Copy each line in which the string "rowtone" occurs.
***** Data block
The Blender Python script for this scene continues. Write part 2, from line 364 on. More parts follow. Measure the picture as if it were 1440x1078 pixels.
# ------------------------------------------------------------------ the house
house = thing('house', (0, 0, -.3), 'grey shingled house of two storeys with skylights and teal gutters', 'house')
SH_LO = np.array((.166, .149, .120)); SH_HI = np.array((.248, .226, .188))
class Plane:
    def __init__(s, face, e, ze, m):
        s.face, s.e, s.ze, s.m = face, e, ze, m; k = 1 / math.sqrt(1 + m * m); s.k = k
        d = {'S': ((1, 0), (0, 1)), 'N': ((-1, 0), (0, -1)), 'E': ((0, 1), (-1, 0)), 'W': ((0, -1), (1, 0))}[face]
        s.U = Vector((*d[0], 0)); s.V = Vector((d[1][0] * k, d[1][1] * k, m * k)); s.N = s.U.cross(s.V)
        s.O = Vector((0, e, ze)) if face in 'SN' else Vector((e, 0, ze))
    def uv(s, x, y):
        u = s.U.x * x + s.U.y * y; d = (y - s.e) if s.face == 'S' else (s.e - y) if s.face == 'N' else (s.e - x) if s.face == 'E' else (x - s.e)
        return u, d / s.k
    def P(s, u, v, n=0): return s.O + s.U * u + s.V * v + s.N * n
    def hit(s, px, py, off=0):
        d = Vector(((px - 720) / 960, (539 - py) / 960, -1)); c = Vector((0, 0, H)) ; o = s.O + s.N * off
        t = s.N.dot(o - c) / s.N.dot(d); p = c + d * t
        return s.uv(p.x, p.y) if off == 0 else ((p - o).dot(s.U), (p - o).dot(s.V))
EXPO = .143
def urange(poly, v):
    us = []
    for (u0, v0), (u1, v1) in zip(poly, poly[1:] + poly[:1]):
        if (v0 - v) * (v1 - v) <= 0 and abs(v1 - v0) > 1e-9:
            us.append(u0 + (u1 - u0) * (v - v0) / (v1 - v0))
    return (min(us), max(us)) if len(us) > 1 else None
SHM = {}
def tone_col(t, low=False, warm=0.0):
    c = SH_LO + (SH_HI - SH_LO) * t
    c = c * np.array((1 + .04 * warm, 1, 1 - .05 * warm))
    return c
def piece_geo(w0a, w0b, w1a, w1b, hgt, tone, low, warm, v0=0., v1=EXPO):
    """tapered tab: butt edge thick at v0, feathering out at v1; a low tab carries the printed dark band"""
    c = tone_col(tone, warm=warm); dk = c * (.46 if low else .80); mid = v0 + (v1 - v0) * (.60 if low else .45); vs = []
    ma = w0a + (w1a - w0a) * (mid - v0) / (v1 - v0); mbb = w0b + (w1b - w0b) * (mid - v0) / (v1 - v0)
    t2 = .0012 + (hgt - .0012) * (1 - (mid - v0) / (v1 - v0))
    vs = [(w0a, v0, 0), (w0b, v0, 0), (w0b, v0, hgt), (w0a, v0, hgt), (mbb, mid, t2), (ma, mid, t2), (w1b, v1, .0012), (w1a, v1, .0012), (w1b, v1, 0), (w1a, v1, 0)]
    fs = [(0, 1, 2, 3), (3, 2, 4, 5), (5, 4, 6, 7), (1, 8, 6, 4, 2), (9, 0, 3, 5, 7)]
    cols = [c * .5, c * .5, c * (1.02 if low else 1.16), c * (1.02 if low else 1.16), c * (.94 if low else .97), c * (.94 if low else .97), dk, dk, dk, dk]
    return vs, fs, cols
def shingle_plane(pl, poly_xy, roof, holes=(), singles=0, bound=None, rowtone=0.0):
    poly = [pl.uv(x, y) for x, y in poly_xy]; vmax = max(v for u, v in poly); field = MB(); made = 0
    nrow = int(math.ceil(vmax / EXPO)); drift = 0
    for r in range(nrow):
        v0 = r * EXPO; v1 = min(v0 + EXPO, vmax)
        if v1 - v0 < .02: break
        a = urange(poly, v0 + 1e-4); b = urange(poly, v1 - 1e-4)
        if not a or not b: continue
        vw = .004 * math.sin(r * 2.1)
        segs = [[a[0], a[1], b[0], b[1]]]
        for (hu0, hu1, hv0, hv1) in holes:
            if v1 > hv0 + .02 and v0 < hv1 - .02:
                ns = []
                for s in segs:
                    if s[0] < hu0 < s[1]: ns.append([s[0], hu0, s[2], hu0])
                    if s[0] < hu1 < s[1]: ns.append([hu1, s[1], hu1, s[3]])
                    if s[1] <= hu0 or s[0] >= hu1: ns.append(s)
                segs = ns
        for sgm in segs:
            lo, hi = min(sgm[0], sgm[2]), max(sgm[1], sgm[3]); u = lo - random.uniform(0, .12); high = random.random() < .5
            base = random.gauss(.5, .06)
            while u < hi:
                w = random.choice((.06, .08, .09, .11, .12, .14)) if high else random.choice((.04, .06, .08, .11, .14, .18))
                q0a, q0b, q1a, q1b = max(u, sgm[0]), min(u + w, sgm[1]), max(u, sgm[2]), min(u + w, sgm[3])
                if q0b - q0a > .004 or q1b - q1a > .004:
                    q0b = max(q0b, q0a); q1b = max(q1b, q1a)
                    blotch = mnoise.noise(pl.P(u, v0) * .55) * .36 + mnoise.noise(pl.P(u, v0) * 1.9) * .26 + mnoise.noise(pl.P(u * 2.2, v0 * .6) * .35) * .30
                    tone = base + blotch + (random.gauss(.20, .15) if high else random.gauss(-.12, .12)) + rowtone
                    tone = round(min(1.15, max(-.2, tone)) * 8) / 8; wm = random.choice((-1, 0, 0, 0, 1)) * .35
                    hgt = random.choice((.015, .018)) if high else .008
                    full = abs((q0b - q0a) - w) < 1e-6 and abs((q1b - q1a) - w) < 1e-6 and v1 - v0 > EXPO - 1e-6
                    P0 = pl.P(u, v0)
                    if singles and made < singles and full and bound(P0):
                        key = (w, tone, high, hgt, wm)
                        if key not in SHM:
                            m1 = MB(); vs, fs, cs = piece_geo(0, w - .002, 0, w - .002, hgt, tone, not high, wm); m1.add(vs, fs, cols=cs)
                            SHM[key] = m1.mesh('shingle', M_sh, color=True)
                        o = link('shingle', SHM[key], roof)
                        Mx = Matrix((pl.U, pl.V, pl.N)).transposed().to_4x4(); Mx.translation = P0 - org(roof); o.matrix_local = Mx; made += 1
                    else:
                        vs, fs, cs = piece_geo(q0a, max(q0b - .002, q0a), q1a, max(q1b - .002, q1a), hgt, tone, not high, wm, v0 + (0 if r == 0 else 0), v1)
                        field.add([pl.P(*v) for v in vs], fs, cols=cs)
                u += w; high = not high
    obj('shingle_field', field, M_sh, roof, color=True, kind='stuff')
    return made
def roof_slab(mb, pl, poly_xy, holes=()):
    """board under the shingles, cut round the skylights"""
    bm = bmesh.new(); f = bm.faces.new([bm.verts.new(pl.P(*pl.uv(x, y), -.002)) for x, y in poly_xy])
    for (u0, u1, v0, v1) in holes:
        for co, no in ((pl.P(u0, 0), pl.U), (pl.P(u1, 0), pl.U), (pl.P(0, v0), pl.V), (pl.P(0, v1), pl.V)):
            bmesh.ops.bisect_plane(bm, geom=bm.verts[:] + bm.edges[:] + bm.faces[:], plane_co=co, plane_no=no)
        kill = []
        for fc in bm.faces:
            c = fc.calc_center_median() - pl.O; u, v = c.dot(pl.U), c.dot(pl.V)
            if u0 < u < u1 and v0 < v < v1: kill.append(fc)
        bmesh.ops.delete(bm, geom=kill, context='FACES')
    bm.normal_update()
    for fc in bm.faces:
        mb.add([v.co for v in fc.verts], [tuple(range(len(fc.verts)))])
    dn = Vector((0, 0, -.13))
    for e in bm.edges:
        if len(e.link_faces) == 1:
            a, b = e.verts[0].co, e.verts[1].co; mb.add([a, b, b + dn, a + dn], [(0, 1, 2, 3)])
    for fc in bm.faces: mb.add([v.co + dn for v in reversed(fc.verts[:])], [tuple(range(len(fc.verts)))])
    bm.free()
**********
**Result below**
def shingle_plane(pl, poly_xy, roof, holes=(), singles=0, bound=None, rowtone=0.0):
                    tone = base + blotch + (random.gauss(.20, .15) if high else random.gauss(-.12, .12)) + rowtone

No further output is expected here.